O n.° 37 da comunicação sobre as soluções deve ser interpretado à luz do artigo 18.°, n.° 1, do Regulamento n.° 447/98. Conclui-se
que a Comissão, se considerar ter o tempo necessário para examinar as modificações feitas aos compromissos para além desse
prazo, deve estar em condições de autorizar a concentração vistos os compromissos alterados. cf. n.
os 386-390
- 9.
No quadro do controlo das concentrações, o interesse legítimo de os terceiros darem a conhecer o seu ponto de vista sobre
os efeitos prejudiciais da concentração sobre a concorrência ficou plenamente salvaguardado quando estes puderam, com base
no conjunto das informações que lhes foram transmitidas pela Comissão durante o processo iniciado nos termos do artigo 6.°,
n.° 1, alínea c), do Regulamento n.° 4064/89 e, nomeadamente, das propostas de compromissos apresentadas pelas empresas em
causa, dar a conhecer o seu ponto de vista sobre as modificações que se pretendia introduzir no projecto de concentração para
dissipar as sérias dúvidas existentes quanto à sua compatibilidade com o mercado comum. Com efeito, neste caso, há garantias
suficientes de que as considerações expostas pelas empresas terceiras concorrentes são susceptíveis, eventualmente, de ser
tomadas em conta pela Comissão para apreciar a regularidade da concentração com o direito comunitário e determinar, em especial,
se os compromissos propostos pelas empresas em causa lhe parecem suficientes para esse efeito.
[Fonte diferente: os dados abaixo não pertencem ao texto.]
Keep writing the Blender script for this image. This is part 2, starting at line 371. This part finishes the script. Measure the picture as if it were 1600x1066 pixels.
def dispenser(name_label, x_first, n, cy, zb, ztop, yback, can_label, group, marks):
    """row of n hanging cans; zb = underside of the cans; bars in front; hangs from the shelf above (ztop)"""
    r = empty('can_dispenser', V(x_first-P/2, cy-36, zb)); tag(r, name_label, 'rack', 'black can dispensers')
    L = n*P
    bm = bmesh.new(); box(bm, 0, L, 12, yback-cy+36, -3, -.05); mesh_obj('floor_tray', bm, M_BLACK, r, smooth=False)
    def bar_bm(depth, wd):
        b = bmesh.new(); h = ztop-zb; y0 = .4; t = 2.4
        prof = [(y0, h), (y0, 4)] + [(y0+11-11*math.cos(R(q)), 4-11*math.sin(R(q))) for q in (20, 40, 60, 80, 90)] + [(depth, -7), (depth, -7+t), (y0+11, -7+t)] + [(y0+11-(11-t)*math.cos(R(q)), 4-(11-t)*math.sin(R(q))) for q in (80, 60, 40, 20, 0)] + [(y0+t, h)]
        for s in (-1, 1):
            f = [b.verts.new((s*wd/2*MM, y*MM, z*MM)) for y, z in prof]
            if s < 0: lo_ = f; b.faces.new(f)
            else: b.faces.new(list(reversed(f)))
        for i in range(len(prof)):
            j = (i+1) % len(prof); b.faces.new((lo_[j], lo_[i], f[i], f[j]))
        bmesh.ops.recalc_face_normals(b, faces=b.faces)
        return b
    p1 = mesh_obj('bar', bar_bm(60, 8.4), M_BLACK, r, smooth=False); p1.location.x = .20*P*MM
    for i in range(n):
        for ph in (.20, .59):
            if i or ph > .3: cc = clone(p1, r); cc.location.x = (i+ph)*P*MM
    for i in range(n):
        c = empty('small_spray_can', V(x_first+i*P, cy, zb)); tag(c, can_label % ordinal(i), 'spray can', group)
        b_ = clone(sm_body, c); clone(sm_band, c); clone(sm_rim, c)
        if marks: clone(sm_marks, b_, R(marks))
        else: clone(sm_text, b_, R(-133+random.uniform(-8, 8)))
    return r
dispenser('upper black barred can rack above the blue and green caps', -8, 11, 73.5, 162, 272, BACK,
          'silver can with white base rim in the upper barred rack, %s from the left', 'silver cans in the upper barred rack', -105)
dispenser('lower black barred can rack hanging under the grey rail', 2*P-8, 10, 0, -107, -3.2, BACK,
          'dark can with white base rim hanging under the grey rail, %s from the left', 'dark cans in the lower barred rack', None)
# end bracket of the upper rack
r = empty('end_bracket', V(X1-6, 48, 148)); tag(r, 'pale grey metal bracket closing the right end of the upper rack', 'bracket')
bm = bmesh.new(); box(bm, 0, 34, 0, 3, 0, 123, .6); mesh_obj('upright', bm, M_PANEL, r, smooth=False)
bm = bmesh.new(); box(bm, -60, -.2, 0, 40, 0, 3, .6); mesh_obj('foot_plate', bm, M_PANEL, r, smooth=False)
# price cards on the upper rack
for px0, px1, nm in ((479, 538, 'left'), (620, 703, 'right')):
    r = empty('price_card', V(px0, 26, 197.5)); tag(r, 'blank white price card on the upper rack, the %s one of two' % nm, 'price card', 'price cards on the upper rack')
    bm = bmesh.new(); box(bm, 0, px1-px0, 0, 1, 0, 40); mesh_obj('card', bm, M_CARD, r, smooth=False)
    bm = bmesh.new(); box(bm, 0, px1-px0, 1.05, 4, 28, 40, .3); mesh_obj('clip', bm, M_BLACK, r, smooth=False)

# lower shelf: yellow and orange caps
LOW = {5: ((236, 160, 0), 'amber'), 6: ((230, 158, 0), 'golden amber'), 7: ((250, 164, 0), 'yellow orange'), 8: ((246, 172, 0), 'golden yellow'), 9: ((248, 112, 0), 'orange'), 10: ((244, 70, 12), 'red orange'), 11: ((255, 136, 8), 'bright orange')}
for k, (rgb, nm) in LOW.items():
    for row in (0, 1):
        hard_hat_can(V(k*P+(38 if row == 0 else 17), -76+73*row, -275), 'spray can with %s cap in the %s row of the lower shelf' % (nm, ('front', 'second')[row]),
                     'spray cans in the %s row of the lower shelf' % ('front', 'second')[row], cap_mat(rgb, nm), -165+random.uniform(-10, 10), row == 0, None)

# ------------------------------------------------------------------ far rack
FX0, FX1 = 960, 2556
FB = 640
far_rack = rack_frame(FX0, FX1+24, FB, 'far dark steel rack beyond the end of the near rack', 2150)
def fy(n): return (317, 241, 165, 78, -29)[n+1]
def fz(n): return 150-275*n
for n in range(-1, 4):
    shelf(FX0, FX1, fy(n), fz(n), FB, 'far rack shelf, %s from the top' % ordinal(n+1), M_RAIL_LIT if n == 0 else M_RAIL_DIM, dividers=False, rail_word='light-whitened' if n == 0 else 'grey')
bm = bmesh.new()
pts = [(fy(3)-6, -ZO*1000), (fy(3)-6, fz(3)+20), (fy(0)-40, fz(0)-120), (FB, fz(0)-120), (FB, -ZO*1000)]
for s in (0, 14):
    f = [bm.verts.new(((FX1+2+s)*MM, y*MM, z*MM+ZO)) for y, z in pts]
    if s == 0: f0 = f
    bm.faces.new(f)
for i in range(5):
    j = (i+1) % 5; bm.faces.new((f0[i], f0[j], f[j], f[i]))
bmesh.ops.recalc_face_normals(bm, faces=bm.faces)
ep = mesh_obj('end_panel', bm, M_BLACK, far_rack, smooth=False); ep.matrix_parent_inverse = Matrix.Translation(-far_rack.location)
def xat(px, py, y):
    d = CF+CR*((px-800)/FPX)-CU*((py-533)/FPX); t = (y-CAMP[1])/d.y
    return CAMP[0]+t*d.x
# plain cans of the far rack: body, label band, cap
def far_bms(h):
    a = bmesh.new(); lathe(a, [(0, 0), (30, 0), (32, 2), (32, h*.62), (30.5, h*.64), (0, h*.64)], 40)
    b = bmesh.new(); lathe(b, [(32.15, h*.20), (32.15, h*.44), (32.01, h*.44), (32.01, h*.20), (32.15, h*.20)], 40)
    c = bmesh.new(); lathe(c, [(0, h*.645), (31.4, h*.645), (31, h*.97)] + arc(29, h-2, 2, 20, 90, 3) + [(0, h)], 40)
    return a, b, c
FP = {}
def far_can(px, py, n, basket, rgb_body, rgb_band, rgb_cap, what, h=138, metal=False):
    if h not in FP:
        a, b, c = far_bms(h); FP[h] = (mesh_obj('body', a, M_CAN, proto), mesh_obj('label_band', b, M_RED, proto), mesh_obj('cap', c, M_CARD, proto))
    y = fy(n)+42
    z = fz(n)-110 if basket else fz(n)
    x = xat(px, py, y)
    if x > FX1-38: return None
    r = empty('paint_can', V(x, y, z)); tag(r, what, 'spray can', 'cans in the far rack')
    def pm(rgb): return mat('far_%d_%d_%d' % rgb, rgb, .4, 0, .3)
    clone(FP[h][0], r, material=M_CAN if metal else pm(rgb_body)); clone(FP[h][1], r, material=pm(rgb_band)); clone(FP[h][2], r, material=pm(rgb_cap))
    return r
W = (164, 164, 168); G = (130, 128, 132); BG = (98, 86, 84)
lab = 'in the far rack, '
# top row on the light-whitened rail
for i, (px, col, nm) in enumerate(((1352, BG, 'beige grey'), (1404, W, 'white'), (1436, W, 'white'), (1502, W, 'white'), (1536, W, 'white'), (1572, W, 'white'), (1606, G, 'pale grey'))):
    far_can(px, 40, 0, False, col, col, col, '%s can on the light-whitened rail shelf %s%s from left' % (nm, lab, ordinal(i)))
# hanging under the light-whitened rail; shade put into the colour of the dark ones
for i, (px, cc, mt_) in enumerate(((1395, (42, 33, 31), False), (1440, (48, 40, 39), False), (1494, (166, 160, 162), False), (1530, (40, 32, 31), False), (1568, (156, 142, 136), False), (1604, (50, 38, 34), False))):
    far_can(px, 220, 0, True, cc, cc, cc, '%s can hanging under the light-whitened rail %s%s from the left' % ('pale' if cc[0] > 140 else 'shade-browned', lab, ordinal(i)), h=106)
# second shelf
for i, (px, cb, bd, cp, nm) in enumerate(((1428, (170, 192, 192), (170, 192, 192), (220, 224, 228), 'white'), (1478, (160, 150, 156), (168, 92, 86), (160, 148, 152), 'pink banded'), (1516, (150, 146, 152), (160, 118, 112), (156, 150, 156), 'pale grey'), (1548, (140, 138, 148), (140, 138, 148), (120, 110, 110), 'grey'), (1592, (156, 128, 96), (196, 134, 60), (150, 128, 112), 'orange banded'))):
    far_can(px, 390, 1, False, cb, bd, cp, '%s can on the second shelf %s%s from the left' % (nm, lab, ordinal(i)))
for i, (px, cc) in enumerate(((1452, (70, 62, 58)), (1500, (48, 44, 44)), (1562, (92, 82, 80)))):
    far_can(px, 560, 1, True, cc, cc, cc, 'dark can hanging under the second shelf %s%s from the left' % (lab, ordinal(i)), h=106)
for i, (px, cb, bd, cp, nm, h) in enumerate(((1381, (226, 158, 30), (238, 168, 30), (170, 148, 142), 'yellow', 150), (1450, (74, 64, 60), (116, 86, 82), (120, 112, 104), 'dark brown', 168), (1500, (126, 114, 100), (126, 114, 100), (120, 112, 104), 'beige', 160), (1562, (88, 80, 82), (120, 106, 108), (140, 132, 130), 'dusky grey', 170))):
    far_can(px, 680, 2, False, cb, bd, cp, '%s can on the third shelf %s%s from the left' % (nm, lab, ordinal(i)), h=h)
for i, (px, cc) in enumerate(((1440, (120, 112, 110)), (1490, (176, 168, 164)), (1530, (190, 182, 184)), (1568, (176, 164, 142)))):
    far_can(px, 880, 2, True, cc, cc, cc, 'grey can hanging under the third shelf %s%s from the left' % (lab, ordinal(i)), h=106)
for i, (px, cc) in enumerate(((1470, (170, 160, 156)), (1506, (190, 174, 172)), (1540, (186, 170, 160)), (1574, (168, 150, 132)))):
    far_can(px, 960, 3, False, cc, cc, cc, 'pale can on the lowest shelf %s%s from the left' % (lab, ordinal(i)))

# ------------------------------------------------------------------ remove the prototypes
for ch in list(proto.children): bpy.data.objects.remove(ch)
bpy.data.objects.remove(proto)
Além disso, não sendo a Comissão obrigada, na fase II, nos termos do artigo 18.°, n.° 4, do Regulamento n.° 4064/89, a comunicar
aos terceiros qualificados, para parecer prévio, a versão definitiva dos compromissos que foram assumidos pelas empresas em
causa com base nas objecções emitidas pela Comissão, na sequência, nomeadamente, das observações recolhidas junto de terceiros
sobre as propostas de compromissos formuladas pelas empresas em questão, também não o é
a fortiori no que diz respeito a uma decisão da Comissão tomada no termo da fase I. cf. n.